Exercise details: Take the line containing "Build this scene" as the first line and the line containing "col = sc.collection" as the last, and output that span verbatim without any images.

Input records:
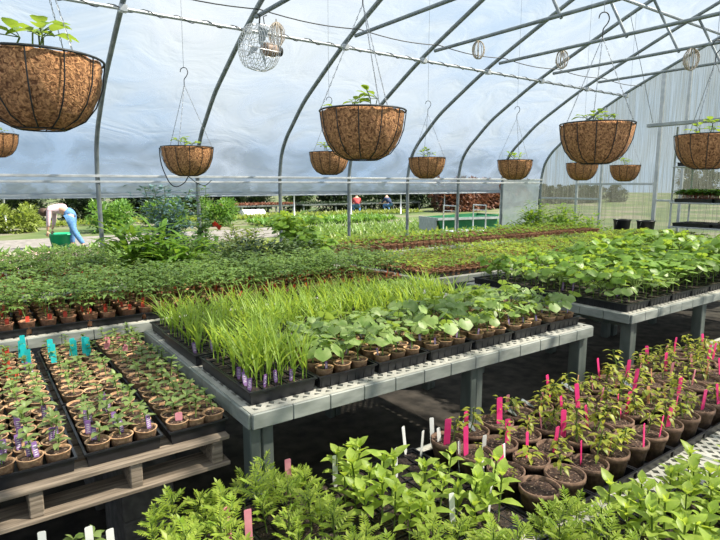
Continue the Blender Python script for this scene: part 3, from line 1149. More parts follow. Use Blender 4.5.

* * *

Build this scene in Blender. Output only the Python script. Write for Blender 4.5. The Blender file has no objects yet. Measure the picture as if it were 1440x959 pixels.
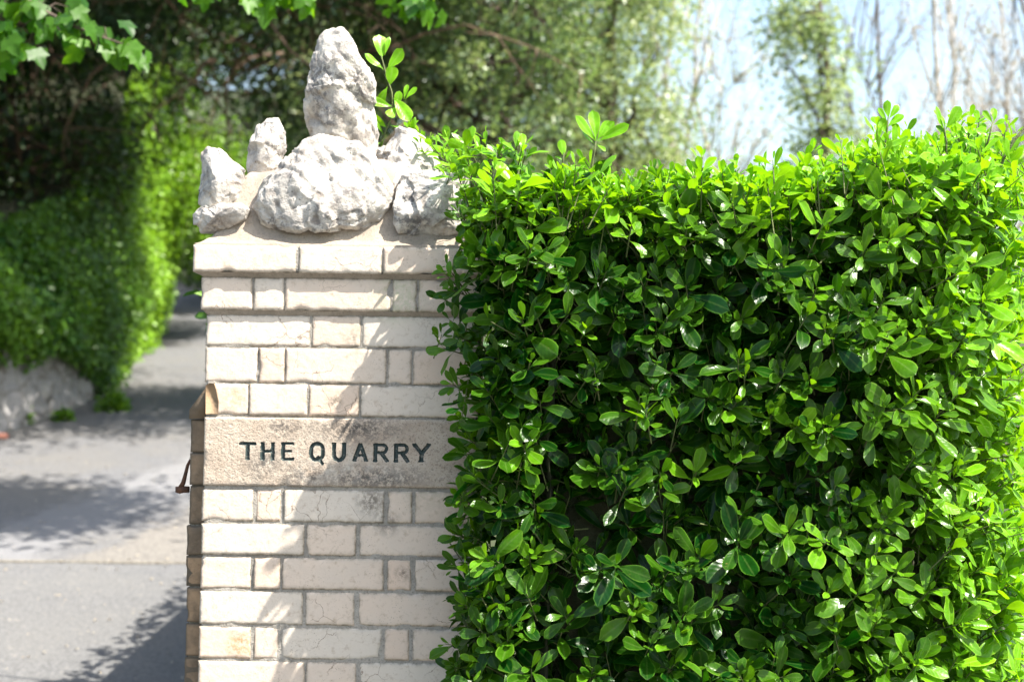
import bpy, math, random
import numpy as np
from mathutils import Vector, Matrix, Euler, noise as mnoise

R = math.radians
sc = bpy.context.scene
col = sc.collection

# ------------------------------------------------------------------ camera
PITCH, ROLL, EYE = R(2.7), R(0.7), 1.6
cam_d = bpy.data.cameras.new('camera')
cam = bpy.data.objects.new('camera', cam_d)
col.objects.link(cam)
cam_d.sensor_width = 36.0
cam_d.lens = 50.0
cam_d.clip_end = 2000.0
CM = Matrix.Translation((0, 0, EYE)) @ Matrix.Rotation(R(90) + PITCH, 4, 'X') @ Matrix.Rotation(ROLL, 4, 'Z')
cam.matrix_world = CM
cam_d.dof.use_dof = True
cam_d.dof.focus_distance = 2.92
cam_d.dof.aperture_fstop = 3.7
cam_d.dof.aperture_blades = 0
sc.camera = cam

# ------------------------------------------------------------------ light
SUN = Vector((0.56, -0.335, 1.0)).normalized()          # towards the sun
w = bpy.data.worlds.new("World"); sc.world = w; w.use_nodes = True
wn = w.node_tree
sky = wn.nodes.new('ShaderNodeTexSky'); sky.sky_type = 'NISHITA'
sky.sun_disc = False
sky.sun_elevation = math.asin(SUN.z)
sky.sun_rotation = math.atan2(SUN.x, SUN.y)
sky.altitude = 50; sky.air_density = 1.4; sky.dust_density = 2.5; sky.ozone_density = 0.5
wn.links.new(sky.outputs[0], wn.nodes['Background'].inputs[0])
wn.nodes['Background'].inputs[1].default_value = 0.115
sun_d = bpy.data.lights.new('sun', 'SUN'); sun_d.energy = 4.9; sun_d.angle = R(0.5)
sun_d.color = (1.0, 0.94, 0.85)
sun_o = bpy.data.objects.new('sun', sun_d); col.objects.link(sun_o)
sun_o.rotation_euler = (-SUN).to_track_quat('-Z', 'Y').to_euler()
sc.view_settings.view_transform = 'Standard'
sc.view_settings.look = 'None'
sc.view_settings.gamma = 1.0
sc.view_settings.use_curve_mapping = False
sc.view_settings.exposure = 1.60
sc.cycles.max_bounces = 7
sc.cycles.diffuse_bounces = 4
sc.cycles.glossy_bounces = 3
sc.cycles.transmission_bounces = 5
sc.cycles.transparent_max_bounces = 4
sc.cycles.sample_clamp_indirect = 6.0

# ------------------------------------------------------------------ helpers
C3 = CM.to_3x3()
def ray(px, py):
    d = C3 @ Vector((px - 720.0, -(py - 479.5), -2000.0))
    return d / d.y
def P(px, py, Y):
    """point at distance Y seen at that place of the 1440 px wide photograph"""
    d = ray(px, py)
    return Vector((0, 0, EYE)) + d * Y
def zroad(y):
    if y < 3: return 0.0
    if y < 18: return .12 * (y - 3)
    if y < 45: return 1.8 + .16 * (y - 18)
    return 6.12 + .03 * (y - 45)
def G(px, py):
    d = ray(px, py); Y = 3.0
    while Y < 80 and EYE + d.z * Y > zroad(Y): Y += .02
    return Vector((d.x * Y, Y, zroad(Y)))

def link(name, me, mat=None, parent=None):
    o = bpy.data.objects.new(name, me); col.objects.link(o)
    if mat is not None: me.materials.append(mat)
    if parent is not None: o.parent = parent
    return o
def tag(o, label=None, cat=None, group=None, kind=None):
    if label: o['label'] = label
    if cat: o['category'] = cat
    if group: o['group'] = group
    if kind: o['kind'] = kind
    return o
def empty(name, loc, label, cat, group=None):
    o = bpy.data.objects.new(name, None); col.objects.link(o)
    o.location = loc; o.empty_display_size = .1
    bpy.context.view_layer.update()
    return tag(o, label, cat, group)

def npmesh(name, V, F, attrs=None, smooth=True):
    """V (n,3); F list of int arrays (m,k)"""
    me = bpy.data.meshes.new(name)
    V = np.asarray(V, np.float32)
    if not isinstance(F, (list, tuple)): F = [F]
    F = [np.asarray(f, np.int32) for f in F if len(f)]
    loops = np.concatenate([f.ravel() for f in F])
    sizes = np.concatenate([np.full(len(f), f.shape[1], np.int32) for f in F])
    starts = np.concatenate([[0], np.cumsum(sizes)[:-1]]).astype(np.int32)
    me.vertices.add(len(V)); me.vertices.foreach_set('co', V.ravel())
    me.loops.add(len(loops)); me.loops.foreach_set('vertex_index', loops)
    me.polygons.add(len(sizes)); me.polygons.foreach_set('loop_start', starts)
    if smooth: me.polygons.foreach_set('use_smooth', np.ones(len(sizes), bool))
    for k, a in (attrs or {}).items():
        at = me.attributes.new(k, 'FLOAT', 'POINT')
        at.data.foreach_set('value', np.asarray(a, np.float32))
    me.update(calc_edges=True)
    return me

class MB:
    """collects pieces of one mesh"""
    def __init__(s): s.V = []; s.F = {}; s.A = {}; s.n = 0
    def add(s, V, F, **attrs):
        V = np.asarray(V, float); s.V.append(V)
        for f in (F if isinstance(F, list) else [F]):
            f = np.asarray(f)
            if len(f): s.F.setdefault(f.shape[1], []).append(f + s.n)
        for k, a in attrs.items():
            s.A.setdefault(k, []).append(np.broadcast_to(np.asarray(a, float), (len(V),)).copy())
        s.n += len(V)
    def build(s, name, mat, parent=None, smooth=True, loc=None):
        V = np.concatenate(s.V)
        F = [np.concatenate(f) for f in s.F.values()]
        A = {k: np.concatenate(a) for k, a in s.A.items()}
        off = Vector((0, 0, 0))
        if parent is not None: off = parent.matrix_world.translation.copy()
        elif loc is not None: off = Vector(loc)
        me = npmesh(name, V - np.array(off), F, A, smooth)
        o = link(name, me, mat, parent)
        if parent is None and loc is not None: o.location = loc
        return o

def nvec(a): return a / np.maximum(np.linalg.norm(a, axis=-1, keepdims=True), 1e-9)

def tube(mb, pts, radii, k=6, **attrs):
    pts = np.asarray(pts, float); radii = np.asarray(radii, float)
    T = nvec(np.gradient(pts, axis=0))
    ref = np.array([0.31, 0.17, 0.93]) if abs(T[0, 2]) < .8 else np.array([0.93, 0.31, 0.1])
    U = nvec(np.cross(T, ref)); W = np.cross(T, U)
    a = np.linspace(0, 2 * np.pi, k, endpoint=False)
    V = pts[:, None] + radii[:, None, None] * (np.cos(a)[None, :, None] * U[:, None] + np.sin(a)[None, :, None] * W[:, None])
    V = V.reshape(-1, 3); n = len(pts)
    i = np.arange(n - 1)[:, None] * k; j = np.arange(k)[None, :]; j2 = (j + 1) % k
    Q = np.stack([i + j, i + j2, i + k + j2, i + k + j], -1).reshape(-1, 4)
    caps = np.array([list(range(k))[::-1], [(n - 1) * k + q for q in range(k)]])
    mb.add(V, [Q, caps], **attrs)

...

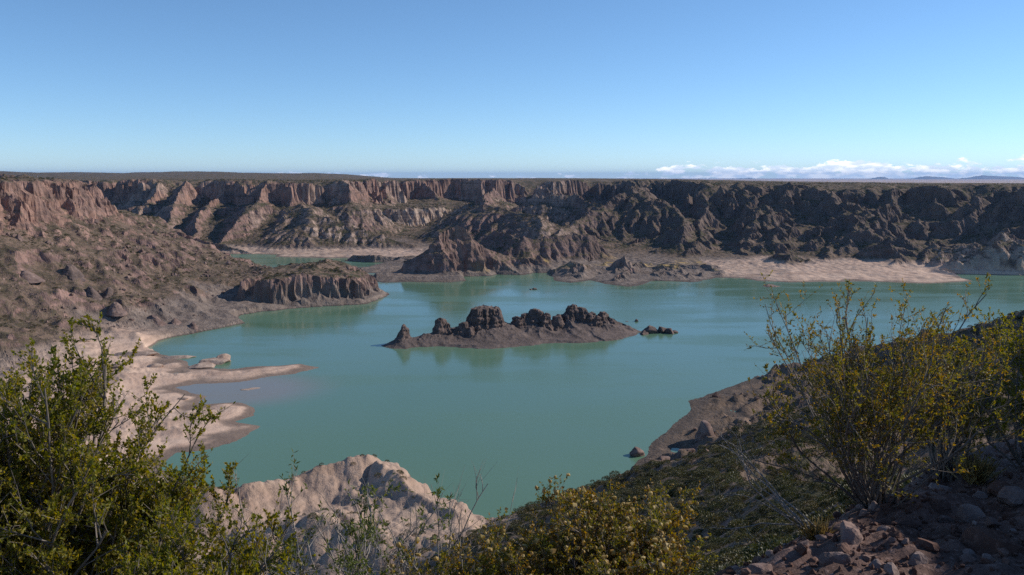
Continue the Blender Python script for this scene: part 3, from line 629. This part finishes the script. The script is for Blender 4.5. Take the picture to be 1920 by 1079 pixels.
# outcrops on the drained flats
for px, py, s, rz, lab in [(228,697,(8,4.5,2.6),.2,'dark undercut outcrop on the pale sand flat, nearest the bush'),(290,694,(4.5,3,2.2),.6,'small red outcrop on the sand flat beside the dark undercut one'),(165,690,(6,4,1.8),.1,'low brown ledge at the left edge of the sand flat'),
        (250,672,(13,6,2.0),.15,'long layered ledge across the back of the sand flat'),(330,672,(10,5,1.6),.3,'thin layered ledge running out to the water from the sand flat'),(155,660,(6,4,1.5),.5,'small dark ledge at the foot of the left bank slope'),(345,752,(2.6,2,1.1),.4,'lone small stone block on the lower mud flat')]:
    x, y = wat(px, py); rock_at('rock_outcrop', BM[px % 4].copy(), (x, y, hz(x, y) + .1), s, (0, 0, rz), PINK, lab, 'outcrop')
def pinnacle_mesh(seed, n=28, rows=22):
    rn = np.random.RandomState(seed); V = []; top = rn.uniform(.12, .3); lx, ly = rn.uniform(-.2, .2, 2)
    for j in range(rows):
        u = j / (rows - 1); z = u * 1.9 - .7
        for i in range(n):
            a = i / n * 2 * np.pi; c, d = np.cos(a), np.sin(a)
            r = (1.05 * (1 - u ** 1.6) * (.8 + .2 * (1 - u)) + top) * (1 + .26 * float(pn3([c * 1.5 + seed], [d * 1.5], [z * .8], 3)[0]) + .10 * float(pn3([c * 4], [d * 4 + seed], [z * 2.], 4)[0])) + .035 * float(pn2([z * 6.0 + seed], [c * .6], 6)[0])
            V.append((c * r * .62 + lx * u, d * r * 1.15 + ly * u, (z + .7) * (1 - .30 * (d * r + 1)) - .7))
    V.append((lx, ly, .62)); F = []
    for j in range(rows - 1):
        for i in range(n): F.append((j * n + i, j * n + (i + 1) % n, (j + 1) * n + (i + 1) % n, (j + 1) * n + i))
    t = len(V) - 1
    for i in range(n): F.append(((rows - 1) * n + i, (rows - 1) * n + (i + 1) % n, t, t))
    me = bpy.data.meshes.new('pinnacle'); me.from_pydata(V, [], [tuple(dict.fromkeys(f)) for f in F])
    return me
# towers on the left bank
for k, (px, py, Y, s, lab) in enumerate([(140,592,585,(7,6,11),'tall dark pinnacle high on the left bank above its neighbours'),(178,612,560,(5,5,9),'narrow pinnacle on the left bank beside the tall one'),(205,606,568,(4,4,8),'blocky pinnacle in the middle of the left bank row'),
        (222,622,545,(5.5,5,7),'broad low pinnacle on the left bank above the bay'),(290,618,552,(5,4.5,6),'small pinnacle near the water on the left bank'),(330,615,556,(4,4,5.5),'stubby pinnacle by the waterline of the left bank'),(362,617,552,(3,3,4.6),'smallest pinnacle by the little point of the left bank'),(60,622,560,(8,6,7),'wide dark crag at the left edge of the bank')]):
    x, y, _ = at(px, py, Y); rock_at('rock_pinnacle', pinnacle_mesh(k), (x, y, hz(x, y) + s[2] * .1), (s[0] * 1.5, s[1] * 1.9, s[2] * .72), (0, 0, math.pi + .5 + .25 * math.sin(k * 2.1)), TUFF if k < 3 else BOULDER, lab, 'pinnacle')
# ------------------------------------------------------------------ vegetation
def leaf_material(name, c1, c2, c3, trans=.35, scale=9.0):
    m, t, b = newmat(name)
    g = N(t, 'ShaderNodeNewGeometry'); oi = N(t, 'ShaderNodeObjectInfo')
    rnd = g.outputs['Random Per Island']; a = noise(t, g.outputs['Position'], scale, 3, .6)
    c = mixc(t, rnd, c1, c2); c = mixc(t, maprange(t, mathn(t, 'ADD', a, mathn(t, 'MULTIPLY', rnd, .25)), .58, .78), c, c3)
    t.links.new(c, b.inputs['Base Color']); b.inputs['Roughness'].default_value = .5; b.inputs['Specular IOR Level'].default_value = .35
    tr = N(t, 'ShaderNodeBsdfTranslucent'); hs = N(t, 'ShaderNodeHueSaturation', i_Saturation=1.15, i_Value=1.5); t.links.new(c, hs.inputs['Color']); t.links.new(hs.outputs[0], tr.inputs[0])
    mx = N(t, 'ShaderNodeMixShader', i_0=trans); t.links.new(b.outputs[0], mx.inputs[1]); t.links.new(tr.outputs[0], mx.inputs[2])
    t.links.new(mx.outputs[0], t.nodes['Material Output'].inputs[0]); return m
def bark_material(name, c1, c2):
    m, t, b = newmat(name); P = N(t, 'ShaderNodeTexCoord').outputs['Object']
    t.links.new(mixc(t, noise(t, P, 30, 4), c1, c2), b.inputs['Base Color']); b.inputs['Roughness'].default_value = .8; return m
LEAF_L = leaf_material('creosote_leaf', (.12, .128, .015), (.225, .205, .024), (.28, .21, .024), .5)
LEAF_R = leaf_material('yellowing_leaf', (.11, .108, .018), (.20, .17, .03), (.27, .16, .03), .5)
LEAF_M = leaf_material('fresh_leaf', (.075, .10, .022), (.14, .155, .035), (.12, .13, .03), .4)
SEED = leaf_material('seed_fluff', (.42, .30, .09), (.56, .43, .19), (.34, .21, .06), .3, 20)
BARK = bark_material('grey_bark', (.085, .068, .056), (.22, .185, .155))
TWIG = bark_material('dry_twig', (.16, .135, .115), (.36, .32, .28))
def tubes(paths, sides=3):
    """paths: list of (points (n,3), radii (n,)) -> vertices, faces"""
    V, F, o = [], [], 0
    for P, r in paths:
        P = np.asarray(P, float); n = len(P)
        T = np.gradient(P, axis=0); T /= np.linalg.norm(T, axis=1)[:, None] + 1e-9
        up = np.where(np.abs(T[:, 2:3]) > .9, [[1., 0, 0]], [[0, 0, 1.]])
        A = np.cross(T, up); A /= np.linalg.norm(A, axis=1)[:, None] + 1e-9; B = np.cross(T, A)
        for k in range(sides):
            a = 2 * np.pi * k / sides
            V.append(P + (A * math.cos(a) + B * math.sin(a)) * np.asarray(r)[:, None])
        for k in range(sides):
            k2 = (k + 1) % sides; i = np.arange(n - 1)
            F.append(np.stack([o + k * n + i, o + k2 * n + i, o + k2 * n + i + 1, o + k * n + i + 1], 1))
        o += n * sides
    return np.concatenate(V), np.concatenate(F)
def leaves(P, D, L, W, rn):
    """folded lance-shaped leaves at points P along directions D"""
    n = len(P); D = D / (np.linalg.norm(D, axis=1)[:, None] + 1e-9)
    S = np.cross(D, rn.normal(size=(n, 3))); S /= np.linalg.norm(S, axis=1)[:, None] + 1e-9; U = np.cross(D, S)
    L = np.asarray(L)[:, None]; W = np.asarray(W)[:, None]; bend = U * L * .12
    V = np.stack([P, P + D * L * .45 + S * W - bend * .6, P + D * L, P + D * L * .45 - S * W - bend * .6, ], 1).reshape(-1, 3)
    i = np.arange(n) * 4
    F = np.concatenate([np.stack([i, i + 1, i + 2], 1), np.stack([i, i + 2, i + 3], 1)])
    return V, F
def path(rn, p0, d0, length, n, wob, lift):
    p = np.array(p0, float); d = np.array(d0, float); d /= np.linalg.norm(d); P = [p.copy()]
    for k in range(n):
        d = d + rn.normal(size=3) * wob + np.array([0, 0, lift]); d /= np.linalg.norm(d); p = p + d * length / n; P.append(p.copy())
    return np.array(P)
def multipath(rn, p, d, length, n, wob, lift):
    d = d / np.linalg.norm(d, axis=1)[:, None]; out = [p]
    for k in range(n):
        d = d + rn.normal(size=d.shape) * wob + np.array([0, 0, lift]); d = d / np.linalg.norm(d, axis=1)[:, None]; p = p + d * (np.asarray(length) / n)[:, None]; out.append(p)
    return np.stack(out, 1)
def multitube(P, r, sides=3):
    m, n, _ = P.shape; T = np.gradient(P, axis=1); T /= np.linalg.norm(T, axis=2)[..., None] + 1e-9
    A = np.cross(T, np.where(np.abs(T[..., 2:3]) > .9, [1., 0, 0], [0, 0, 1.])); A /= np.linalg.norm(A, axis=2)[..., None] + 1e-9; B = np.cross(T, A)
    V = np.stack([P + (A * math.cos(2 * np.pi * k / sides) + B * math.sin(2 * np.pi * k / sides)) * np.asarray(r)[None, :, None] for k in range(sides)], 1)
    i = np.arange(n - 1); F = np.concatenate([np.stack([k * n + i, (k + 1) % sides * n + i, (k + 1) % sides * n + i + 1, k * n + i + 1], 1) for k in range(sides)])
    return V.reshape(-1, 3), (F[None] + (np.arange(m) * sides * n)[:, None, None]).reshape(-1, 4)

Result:
Build this scene in Blender. Output only the Python script. Write for Blender 4.5. The Blender file has no objects yet. Measure the picture as if it were 1440x959 pixels.
import bpy, math, random
import numpy as np
from mathutils import Vector, Matrix, Euler, noise as mnoise

R = math.radians
sc = bpy.context.scene
col = sc.collection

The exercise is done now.